US President claims he 'did not use this language' following widespread condemnation

Tom Embury-Dennis
Friday 12 January 2018 15:43 GMT
Trump referred to Haitians and Africans as coming from ‘s***hole countries’

Donald Trump referred to "s***hole countries" during a White House meeting about immigration reform "repeatedly", the Democrat Senator Dick Durbin has said.

He was responding after the US President tweeted to say he "did not use this language".

“In the course of his comments he said things that were hate-filled, vile and racist ... I cannot believe that in the history of the White House, in that Oval Office, any president has ever spoken the words that I personally heard our president speak yesterday,” Mr Durbin said.

Join our live blog as the world reacts to Donald Trump's alleged comments.

He added: “The President started tweeting this morning, denying that he used those words. It is not true. He said these hate-filled things, and he said them repeatedly.”

After being presented with a proposal to restore protections for immigrants from Haiti, El Salvador and unspecified African countries, Mr Trump reportedly said: “Why are we having all these people from s***hole countries come here?”

He asked to know why the US could not instead accept people from places like Norway, whose prime minister he had met with the day before.

Mr Trump eventually issued a denial on Twitter, saying the language he used was "tough" but different to what was claimed.

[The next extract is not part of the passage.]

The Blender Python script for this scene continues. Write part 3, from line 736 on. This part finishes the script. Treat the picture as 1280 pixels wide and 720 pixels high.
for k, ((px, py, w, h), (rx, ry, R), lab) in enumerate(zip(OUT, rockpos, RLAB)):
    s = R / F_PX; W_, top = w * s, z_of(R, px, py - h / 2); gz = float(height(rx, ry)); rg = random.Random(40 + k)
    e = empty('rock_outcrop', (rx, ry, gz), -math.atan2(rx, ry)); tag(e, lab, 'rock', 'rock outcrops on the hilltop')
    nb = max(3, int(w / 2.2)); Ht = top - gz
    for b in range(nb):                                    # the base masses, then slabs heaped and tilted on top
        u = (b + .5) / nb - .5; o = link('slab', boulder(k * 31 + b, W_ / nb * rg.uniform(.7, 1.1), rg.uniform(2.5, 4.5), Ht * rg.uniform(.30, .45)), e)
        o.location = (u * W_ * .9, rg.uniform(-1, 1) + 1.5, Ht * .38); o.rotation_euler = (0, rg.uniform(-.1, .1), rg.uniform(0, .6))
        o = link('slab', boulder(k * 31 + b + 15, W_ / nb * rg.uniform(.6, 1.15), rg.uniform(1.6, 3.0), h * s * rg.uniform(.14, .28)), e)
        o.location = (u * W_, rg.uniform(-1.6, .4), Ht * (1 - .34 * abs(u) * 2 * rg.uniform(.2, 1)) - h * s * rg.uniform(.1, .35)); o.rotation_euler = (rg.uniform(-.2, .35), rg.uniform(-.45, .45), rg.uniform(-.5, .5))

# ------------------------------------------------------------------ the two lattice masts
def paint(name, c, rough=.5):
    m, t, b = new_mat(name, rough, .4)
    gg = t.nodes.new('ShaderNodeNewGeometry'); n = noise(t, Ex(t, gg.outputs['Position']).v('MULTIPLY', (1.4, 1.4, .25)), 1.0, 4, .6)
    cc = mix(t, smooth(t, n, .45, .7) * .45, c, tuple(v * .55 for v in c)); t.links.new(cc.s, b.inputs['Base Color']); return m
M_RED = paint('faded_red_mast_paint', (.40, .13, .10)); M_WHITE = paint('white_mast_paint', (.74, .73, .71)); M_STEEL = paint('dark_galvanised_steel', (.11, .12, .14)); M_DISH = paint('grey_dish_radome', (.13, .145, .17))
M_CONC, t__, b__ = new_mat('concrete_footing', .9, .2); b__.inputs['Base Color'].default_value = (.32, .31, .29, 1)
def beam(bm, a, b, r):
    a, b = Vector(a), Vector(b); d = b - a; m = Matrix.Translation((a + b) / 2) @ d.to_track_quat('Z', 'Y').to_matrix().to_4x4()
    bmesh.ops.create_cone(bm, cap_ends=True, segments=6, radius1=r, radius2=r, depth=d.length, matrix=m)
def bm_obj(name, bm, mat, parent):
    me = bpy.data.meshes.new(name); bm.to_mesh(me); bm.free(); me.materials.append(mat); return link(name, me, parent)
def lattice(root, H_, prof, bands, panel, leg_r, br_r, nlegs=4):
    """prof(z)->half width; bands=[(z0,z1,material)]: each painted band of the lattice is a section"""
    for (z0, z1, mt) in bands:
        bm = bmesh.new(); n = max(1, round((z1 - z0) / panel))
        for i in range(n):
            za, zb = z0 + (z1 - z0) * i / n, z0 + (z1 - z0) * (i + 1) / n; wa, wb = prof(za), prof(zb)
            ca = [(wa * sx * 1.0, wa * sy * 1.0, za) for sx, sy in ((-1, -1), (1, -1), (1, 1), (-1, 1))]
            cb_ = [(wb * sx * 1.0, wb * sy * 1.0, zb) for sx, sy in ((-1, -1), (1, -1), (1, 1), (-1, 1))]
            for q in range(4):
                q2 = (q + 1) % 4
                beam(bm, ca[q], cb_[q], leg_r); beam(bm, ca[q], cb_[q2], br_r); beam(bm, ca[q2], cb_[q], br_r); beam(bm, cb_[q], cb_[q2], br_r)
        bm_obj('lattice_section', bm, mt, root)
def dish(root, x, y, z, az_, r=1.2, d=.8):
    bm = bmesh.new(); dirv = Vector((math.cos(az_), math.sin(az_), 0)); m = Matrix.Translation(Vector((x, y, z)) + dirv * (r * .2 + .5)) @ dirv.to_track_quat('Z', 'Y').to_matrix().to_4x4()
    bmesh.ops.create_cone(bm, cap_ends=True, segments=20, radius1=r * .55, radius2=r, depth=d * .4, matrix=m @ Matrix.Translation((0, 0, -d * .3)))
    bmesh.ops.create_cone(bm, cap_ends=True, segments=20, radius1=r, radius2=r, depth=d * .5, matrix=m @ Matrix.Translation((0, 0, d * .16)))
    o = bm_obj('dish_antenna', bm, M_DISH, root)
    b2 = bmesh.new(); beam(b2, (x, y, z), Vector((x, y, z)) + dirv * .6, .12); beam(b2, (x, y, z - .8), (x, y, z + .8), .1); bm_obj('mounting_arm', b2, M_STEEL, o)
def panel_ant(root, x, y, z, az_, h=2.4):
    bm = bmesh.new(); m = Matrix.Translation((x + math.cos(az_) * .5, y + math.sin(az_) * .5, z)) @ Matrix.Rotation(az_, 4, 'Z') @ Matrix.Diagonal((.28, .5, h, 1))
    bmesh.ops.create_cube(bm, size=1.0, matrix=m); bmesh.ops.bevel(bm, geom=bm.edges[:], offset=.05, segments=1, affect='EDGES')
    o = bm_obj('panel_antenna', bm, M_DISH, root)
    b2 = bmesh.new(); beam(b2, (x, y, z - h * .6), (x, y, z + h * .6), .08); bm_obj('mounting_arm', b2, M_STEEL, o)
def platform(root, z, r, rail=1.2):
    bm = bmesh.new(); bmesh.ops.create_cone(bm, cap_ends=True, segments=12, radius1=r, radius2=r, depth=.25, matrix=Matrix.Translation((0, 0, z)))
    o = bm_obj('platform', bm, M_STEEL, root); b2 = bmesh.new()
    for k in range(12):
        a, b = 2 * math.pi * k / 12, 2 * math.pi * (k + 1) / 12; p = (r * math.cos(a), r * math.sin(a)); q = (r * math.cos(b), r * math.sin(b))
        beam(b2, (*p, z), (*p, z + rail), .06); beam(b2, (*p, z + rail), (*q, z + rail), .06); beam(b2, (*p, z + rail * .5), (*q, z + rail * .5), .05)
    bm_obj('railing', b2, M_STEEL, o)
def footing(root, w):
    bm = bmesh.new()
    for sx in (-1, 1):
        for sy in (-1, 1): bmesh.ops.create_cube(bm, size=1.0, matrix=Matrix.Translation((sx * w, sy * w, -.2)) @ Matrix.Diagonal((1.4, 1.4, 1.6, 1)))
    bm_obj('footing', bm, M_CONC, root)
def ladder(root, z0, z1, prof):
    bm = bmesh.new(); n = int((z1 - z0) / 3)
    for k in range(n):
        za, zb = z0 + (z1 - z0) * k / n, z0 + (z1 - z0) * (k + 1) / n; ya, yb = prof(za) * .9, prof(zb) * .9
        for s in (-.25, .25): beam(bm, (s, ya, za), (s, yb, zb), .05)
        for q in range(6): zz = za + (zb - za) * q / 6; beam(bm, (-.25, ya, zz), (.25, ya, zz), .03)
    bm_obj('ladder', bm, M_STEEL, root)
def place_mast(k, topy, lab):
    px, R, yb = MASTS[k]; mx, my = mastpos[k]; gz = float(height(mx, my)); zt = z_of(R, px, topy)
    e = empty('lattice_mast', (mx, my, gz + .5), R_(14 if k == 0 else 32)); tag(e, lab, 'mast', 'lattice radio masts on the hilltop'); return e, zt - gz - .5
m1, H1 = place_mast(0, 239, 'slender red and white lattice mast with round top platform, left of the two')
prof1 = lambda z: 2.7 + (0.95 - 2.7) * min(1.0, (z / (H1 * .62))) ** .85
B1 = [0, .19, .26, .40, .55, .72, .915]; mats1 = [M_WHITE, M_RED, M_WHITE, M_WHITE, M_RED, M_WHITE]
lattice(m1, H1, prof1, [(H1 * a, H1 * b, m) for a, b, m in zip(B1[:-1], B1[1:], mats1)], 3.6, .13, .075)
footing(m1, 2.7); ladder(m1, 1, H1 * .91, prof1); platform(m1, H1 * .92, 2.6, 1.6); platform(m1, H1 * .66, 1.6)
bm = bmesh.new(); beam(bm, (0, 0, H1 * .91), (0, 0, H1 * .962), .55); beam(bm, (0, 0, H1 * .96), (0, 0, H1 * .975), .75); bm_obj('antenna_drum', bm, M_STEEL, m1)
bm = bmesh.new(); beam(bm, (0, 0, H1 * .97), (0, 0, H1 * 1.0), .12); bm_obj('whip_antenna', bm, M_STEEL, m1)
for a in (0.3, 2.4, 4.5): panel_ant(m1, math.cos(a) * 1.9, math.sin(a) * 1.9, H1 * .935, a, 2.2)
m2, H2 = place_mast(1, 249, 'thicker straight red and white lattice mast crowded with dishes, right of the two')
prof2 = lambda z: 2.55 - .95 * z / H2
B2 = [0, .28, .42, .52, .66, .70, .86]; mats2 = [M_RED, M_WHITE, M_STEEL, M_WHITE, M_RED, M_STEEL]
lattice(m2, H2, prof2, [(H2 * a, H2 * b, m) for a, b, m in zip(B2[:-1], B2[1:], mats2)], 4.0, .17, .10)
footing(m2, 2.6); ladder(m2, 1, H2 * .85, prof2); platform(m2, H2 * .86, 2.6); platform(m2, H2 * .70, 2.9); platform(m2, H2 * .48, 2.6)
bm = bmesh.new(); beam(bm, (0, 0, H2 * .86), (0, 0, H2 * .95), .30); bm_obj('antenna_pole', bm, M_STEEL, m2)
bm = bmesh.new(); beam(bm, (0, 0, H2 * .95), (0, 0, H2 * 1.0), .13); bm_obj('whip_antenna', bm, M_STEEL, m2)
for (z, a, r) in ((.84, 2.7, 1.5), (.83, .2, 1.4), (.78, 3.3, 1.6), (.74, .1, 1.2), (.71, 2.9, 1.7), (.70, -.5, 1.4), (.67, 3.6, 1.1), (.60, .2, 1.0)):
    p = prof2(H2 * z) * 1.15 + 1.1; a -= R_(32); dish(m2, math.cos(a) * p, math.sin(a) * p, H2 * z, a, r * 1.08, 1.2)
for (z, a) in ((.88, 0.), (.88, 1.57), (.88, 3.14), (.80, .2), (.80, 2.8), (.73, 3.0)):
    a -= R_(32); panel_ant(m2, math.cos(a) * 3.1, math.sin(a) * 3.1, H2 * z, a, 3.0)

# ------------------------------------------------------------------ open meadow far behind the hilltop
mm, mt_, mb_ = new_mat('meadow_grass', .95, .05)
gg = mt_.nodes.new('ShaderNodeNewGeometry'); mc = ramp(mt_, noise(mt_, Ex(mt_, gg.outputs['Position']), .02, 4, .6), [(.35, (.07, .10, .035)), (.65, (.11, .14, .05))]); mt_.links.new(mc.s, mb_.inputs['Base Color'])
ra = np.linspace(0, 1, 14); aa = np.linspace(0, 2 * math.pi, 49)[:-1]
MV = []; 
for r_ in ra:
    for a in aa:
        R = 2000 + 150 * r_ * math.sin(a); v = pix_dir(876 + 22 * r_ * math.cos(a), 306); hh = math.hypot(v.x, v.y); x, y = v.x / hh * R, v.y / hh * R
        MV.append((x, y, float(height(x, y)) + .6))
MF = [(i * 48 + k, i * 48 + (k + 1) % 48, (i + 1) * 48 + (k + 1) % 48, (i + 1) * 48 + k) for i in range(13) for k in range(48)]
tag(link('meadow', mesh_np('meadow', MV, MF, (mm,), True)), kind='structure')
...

"Never said anything derogatory about Haitians other than Haiti is, obviously, a very poor and troubled country," he continued.

"Never said 'take them out'. Made up by Dems. I have a wonderful relationship with Haitians. Probably should record future meetings - unfortunately, no trust!"

But Mr Durbin, the senior senator from Illinois, offered a scathing version of events from inside the Oval Office on Thursday.

UN say alleged Trump comment is "racist"

“When the question was raised about Haitians for example… he said ‘Haitians, do we need more Haitians?’” Mr Durbin said.

“And then he went on to describe the immigration from Africa that was being protected in this bipartisan measure, that’s when he used these vile and vulgar comments, calling the nations they come from ‘s***holes’.”

“The exact word used by the President not just once but repeatedly.”

Mr Durbin said he told the 71-year-old how “painful” the word “chain migration” was for many African-Americans whose ancestors had arrived in the US as slaves.

Mr Trump simply replied with “That’s a good line”, according to the senator.

The term ‘chain migration’ tends to be used by immigration hardliners when referring to the process of residents sponsoring family members to join them in the US.

On Friday, a UN human rights official branded Mr Trump's alleged comments "shocking and shameful", and said "there is no other word you can use but 'racist'".

"You cannot dismiss entire countries and continents as 's***holes', whose entire populations who are not white, are therefore not welcome," UN human rights spokesperson Rupert Coleville said.

The African Union (AU), a group representing all 55 countries on the continent, said it was "frankly alarmed" by the US President's alleged comments.

"Given the historical reality of how many Africans arrived in the United States as slaves, this statement flies in the face of all accepted behaviour and practice," AU spokeswoman Ebba Kalondo said.

"This is particularly surprising as the United States of America remains a global example of how migration gave birth to a nation built on strong values of diversity and opportunity."

Mr Trump made immigration reform a central theme of his campaign and on Thursday met with members of Congress in an attempt to thrash out a deal.

Since taking office, he has announced he will end Temporary Protected Status (TPS) for several groups in the US, including Haitians and Salvadorans.

TPS is an immigration status for certain countries experiencing crises such as natural disasters or war.